Geceleri erken saatte evin ışıkları söndürüldüğü halde Bukowski yorganının altına aldığı lambayla okumaya devam ediyordu. Dostoyevski, Çehov gibi rus yazarlara hayrandı. Ancak yazılarındaki karakterler, bu iki Rus yazarınkilerden biraz farklıydı. 24 yaşında ilk öyküsü yayımlandı. Daha sonra 10 sene boyunca kendini adi işlere ve içmeye verdi. Alkol onu hastanelik etmişti bu 10 sene içersinde. Taburcu olduğu gün bir daktilo alıp tekrar yazmaya başladı. Günümüzde kitapları ABD'de okullarda okutuluyor.
Bukowski "normal" bir öykücü değildir. Anlatım tarzı Hemingway'i çağrıştırır. Ancak "Chinaski"(kendisini bazı kitaplarda böyle tanıtır) Daha sert yazar. Kısa, sade ve keskin cümleleri öyküyü canlı tutar ve okuyucuyu sarar. Genelde düşük erkek ve kadınlar hikayelerinin baş kahramanlarıdır. "Güneş, İşte Burdayım" adlı söyleşilerinin olduğu kitapta "ben olayların fotografını çekerim daha sonra bunları yazıya dökerim" demiştir. Aynı kitapta "yazdıklarımın %90 ını gerçek, kalanı hayal ürünüdür" demiştir. Gerçi kendisini çirkin kabul eden bu adamın nasıl olupta bu kadar çok kadınla beraber olduğu bir soru işareti.
Yazış tarzı ilginç olmakla beraber bir çok klasikçi tarafından topa tutulabilecek yanları vardır. Kitaplarında ahlak sınırlarını zorladığı kadar, cesur ve özgür yazılarıyla edebiyat çevresinde iyi bir yer edindiği görüşündeyim. Dostoyevski gibi uzun betimlemelerle, cümleyi evirip çevirmekle uğraşmaz. Yazılarının hedefi okuyucuyu sıcak tutarak doğrudan olayların içine itmektir. Bu yüzden yazıları biraz ham sayılabilir.

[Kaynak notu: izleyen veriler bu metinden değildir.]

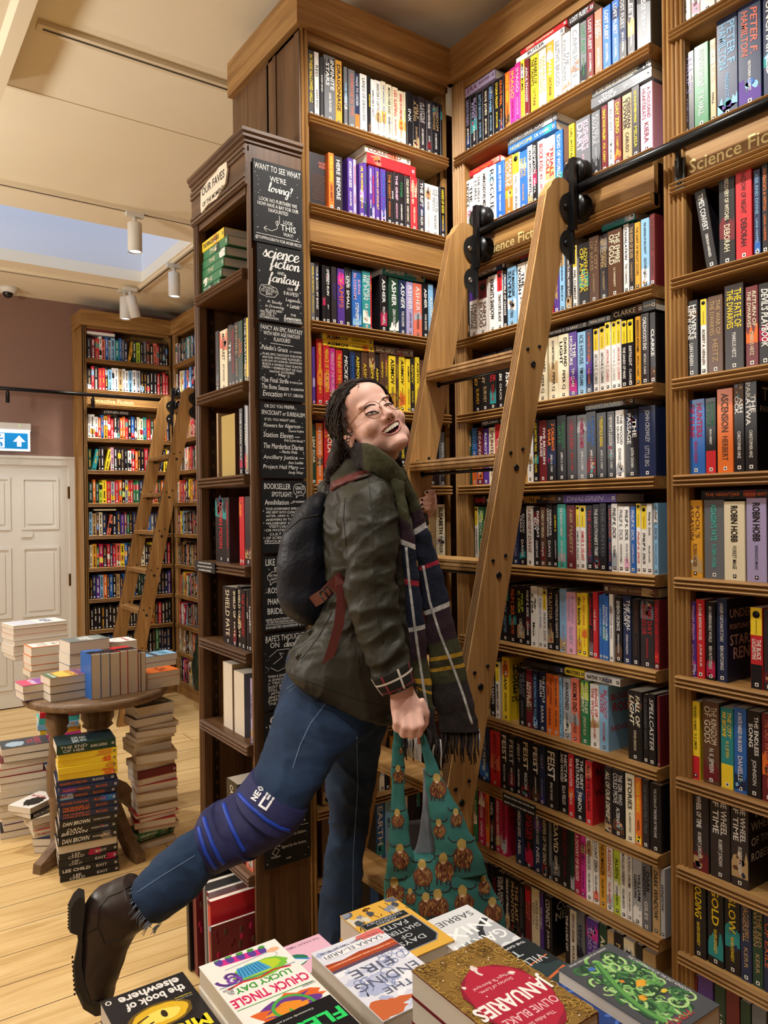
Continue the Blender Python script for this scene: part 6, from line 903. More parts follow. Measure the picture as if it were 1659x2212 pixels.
loc = [ihm @ p for p in vs]; HDV = {i for i, l in enumerate(loc) if abs(l.x) < .072 and l.y > .0 and -.1 < l.z < .12 and not (abs(l.x) < .021 and l.y > .078 and l.z > -.05 and l.z < .012)}
for f_ in fs:
    for a_, b_ in zip(f_, f_[1:]+f_[:1]):
        if a_ in HDV: AD.setdefault(a_, set()).add(b_)
        if b_ in HDV: AD.setdefault(b_, set()).add(a_)
for _ in range(14):
    nv = {i: sum((vs[k] for k in n), V())/len(n) for i, n in AD.items()}
    for i, p in nv.items(): vs[i] = vs[i].lerp(p, .5)
hp = lambda x, y: (680+.144665*x, 800+.144665*y)
BV0 = BVHTree.FromPolygons(vs, fs)
MP = [hp(*p) for p in [(998, 918), (1040, 868), (1110, 820), (1180, 775), (1240, 750), (1272, 790), (1268, 850), (1225, 905), (1150, 942), (1060, 945)]]
def edge(px, py):                                            # distance inside the open mouth's outline, negative outside
    ins = False; dm = 1e9; n = len(MP)
    for i in range(n):
        (x0, y0), (x1, y1) = MP[i], MP[(i+1) % n]
        if (y0 > py) != (y1 > py) and px < (x1-x0)*(py-y0)/(y1-y0)+x0: ins = not ins
        t = max(0, min(1, ((px-x0)*(x1-x0)+(py-y0)*(y1-y0))/((x1-x0)**2+(y1-y0)**2))); dm = min(dm, math.hypot(px-x0-t*(x1-x0), py-y0-t*(y1-y0)))
    return dm if ins else -dm
for i, p in enumerate(vs):
    r = p-HC
    if r.length < .16 and r.dot(HA[1]) > .03:
        e = p-EYE; z = e.dot(CF); d = edge(CXP+FPX*e.dot(CR)/z, CYP-FPX*e.dot(CU)/z)
        if d > 0: vs[i] = p-HA[1]*.016*min(1, d/4)
q = MB()
q.v = vs; q.f = [list(f) for f in fs]; q.ms = [SKIN, BLUSH]; q.m = [0]*len(fs); q.sm = [True]*len(fs)
BV = BVHTree.FromPolygons(vs, fs)
PH = lambda pts: [hp(*p) for p in pts]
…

İlk okuduğumda beni bu yanıyla etkilemişti. İlk defa gördüğüm bu ifade tarzı ile sayfaları adeta yutuyordum. Okuduğum ilk kitabı "Kadınlar" dı. Daha sonra "Factotum", "Ekmek Arası", "Güneş, İşte Burdayım" ve en beğendiğim öykülerin bulunduğu "Sevimli Bir Aşk Hikayesi"- ki bu kitabın içindeki ilk öykü "Kasabanın En Güzel Kızı" beni hayatımda en etkileyen öykü olmuştur- ile devam ettim.
Şimdilerde, benimde yazı tarzımı en etkileyen yazar olarak görüyorum onu. Yazılarındaki farklı dramatik sonlar, günlük dilden oluşan dialoglar, ilginç düşük insan karakterleri ve alternatif konuları bir araya getirebilmesi, bir öykücü için adeta hazine sayılabilir.
Bukowski'ye başlamak için önereceğim ilk eseri "Kasabanın En Güzel Kızı" olacaktır. Basit anlatım tarzının öne çıktığı, insanın kendi kararlarını sorgulatabilen, içinde birazda romantizim bulunan bir eserdir. Tabii Bukowski'yi Türkçemize katan Avi Pardo'nun da etkisi yadsınamaz.
Kısacası, klasiklerden bıkmış, sürükleyici öyküler arıyan ve birazda tabuları zorlayan okurlar için iyi bir yazar diyebilirim.
Unutmadan kitabından önce başka görsellerde tanımak isterseniz Bukowski'yi, "Factotum" adlı kitabının 5 gününü içeren "Barfly- Bar Sineği" adlı 87 yapımı filmi izleyebilirsiniz. Güçlü kadrosuna rağmen, okumadan önce izlemeyi tavsiye etmeyeceğim bir filmdir.